By Krishna N. Das and Tommy Wilkes
NEW DELHI (Reuters) - India still plans to double coal output by 2020 and rely on the resource for decades afterwards, a senior official said on Monday, days after rich and poor countries agreed in Paris to curb carbon emissions blamed for global warming.
India, the world's third-largest carbon emitter, is dependant on coal for about two-thirds of its energy needs and has pledged to mine more of the fuel to power its resource-hungry economy while also promising to increase clean energy generation.
"The environment is non-negotiable and we are extremely careful about it," Anil Swarup, the top bureaucrat in the coal ministry, told Reuters. "(But) our dependence on coal will continue. There are no other alternatives available."
While India has plans to add 30 times more solar-powered generation capacity by 2022, there were limitations to clean energy and coal would remain the most efficient energy source for decades, he said.
Minister for Power, Coal and Renewable Energy, Piyush Goyal, said India's contribution to global greenhouse gases emissions was just 2.5 percent with 17 percent of the world's population, while developed countries contributed a fifth of emissions with just 5 percent of the world's population.
"While contributing to (the) growth of renewable energy, energy conservation & efficiency, we'll make sure our development process (does) not get hampered," Goyal said in a post on Twitter.
Even though many international lenders are turning their backs on financing new coal projects in favour of gas and renewable energy, India should have few difficulties in financing dozens more new mines.

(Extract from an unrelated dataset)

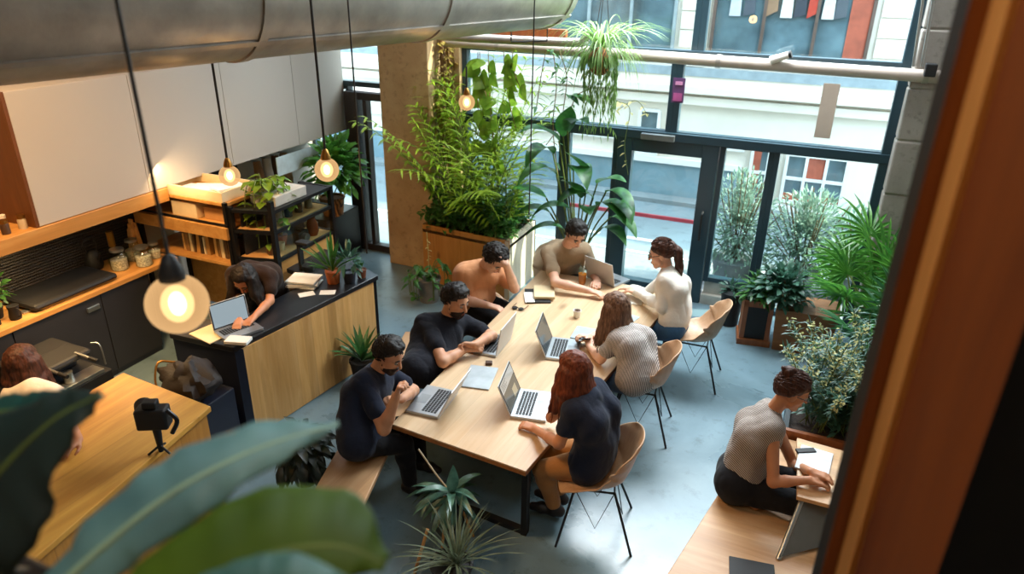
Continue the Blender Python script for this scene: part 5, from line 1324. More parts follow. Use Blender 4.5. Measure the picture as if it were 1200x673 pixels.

State-owned producer Coal India, for example, has enough internal cash resources to drive more production, Swarup said.
At the global climate summit in Paris, nations forged a landmark agreement on Saturday to set the course for an historic transformation of the world's fossil fuel-driven economy within decades, including eliminating net man-made greenhouse gas emissions.
Environmentalists worry that despite India's commitment to renewable energy, its rising use of coal at a time when many Western nations are rejecting the dirty fossil fuel will hamper the world's fight against climate change.
India, which is targeting to more than double coal output to 1.5 billion tonnes this decade, says coal provides the cheapest energy for rapid industrialisation that would lift millions out of poverty.